【ドイツ 演劇】Pop, Pein, Paragraphen ―― 2024年10月22日 マクシム・ゴーリキー劇場 Maxim Gorki Theater
Pop, Pein, Paragraphen
コンセプト・映像:CEM KAYA
プレミア:2024年9月6日
観劇日:2024年10月22日
またゴーリキ劇場にきた。駅からだと、やはりまだ自信がなくてグーグルマップを見てしまう。
早めに行っても、だいたい10分前開場なのでとくによいことはない。なんかわちゃわちゃする相手でもいればよいのだが、そういう状況でもない。レパートリー制というのは、日本ではあまり想像がつかない。先週観た俳優が別の演目でまた主要な役を演じていたりして、観客としては一人の俳優のいろいろな姿を見られるのはいいのだが、学生の頃「この公演が終わったら演劇一回休みたい」などと毎回供述しているのに結局すぐに次の稽古に入っていった人たちのことを思い返して、状況の大きな差を感じる。
ヨーロッパ中心的な歴史観でいると、多くのことを見落とす。もともとは、ヨーロッパの国々なんて雑魚の集まりで、モンゴルやトルコの襲来におびえて暮らしていたのである。1241年のワールシュタットの戦い(リーグニッツの戦いや、1543年のコンスタンティノープル陥落、16世紀と17世紀には二度にわたるウィーン包囲などがそうである。それがどういうわけか、産業革命を経て、ローマ帝国のやり方に倣いつつ、あちこちに植民地を持ち、「列強」などと呼ばれるに至ったのである。
途中でトークを交えつつ、映像を鑑賞するのが主なのだが、いろいろな場面で、ムスタファ=ケマル・パシャの肖像が登場する。それはおそらく各シーンの主題ではないのだが、「ああ、ほんとうに アタテュルク(父なるトルコ人)なのだな」と思っていた。
マクシム・ゴーリキー劇場の共同芸術監督の一人、シェルミン・ラングホフ(Shermin Langhoff)は、9歳のとき、トルコから来独し、映画業界で働いていたらしい。2013年に彼女がゴーリキーが芸術監督になると、観客層がかなり若くなったらしい。そのほかにも、2003年にトルコ・ドイツ映画祭をはじめたり、「ポスト移民社会 Postmigrantische Gesellschaft」という用語を生み出すなど、移民に対する社会意識の変革を目指してきた。

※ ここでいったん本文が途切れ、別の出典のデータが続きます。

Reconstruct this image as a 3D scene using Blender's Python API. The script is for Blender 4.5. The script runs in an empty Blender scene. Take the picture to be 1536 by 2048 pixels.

Cem Kaya による本作も、そうした彼女の動きの一連にあると考えられる。
はじめのほうだけ、とても簡単なドイツ語があったので聞き取れた。英語字幕もあるので、理解できる部分はいつもより多いのだが、檀上では英語、ドイツ語、トルコ語と行き来するので、途中からかなり混乱して負えなくなってしまった。ドイツ語と英語は、聞けばそれがすぐ何語か理解できるのだが、トルコ語はまったくわからないというか、どこからトルコ語なのかなども判別できない。そういえば今在学している語学学校にもかなり多くのトルコ人がいて、共有スペースでワイワイしている。入学当初はぜんぜんわからないがたぶんドイツ語だと思っていたので、落ち込む要素の一つになっていた。しかし、何人かと話していくうちに、「え、あの子も、君も、みんなトルコなんだ」となってまあ、それは仕方ないかと思うようになった。とりあえず「エルドランは好きかい?」と聞いてみると、みんな「Nein..」と苦い顔をする。また、未視聴だが、ネットフリックスで少し話題になった「ドント・ディスターブ」の主演俳優は、トルコではかなり有名はコメディアンらしい。隣のトルコ人が、「僕は日本人が好きだ、みんな丁寧で礼儀正しいからね」と言っていた。
明治時代、まだトルコがトルコ帝国だった時代に、エルトゥールル号事件というのがあって、それ以来、トルコと日本は友好関係にある。時折、日本でも取り上げられる話なのだが、なんとなく遠くにある国という印象しかなかった。しかし、ベルリンではぜんぜん社会的なリアリティが違うということが本作を通じてわかった。スキンズによる襲撃。日本とも同じように(例えば『福田村事件』)、恥ずべき歴史を持っている。若手のなかでは、政治性の強い作品を上演し続けてきた自分も、これからどのようにして戦うのか、考えねばならない。